— WHAT YOU HAVE TO DO —
Go over the entries below line by line, copying each one that contains the word "parts".

— EXCERPTED RECORDS —
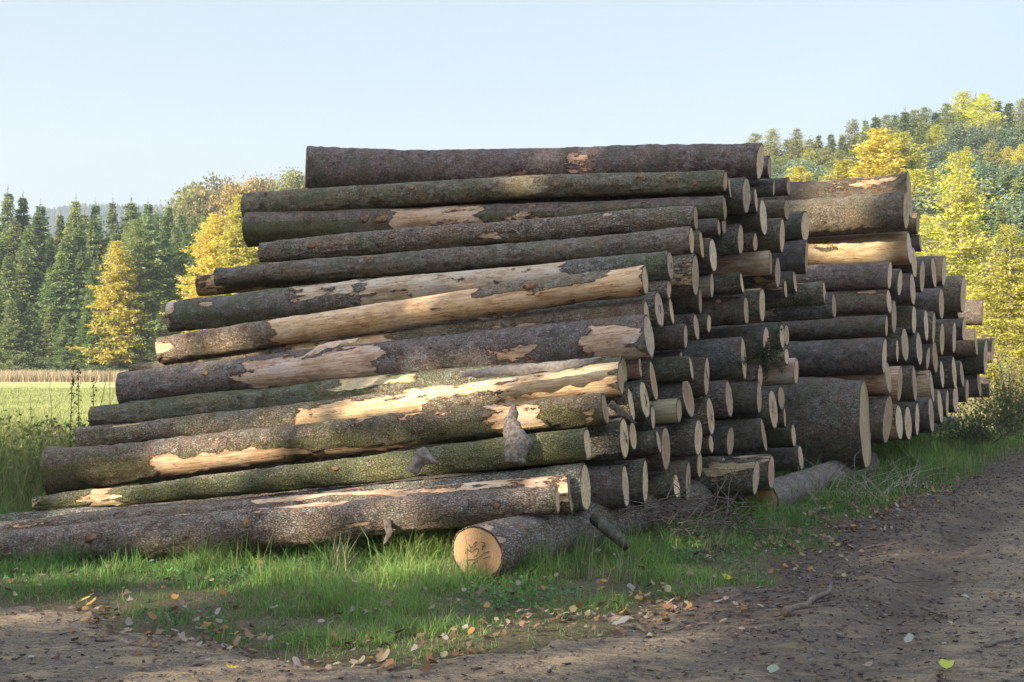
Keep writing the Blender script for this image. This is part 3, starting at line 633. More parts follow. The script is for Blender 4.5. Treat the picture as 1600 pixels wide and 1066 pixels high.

...

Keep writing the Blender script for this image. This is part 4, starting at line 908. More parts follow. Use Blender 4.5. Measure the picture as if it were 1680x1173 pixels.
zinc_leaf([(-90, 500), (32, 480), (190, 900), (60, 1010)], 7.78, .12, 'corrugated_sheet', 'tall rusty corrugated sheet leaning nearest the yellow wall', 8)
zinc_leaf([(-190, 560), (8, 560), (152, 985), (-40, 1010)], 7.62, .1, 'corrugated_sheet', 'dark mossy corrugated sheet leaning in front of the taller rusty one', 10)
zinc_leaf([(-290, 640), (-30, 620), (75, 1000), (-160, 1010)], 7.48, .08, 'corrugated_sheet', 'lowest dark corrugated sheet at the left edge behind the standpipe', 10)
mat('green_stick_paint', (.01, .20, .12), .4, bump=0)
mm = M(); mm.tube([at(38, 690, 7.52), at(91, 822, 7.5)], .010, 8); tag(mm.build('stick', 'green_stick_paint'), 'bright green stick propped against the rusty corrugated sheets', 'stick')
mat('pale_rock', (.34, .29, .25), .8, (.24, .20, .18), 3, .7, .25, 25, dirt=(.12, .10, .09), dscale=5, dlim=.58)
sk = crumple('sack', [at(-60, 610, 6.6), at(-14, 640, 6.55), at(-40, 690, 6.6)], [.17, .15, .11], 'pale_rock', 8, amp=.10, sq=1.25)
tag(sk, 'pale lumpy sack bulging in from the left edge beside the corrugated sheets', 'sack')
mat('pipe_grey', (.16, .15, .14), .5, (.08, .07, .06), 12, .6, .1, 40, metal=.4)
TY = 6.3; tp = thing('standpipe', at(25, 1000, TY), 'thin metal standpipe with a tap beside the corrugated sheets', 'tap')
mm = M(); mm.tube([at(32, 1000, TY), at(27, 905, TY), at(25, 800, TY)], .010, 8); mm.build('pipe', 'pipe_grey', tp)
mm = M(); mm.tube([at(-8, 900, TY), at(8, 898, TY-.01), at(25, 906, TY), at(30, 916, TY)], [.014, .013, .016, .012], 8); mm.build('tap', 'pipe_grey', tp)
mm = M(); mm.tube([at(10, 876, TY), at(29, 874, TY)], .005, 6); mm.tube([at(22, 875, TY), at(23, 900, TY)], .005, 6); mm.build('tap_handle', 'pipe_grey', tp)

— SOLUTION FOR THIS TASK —
Keep writing the Blender script for this image. This is part 3, starting at line 633. More parts follow. The script is for Blender 4.5. Treat the picture as 1600 pixels wide and 1066 pixels high.
Keep writing the Blender script for this image. This is part 4, starting at line 908. More parts follow. Use Blender 4.5. Measure the picture as if it were 1680x1173 pixels.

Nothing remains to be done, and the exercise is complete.